Can we find with this formula the 18th number of the series? What does the x represents? How does this generating function "represents" the series?
Hope my question is not too broad and that you will easily find where is my gap!

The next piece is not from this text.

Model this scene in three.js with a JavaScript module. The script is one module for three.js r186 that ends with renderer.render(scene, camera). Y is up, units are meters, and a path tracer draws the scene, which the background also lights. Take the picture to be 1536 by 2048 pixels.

Yes we can. We first rewrite $A$. The denominator is $(1-x)^2-5x^2=(1-ux)(1+vx)$ with $u=\sqrt5+1$ and $v=\sqrt5-1$ hence, for some suitable $a$, using the fact that $A(0)=1$, $$ A(x)=\frac{a}{1-ux}+\frac{1-a}{1+vx}=\sum_{n\geqslant0}(au^n+(-1)^n(1-a)v^n)x^n. $$ In particular, for every $n\geqslant0$, $$ a_n=au^n+(-1)^n(1-a)v^n. $$ Since $a_1=3$, $au-(1-a)v=3$, hence $$ a=\frac{3+v}{u+v}=\frac{\sqrt5+2}{2\sqrt5}, $$ in particular, $$ a_{18}=\frac{(\sqrt5+2)(\sqrt5+1)^{18}+(\sqrt5-2)(\sqrt5-1)^{18}}{2\sqrt5}. $$
Nothing.
As shown in this post, every $a_n$ can be recovered from $A(x)$, and, conversely, $(a_n)$ determines the function $A$. Hence both are equivalent.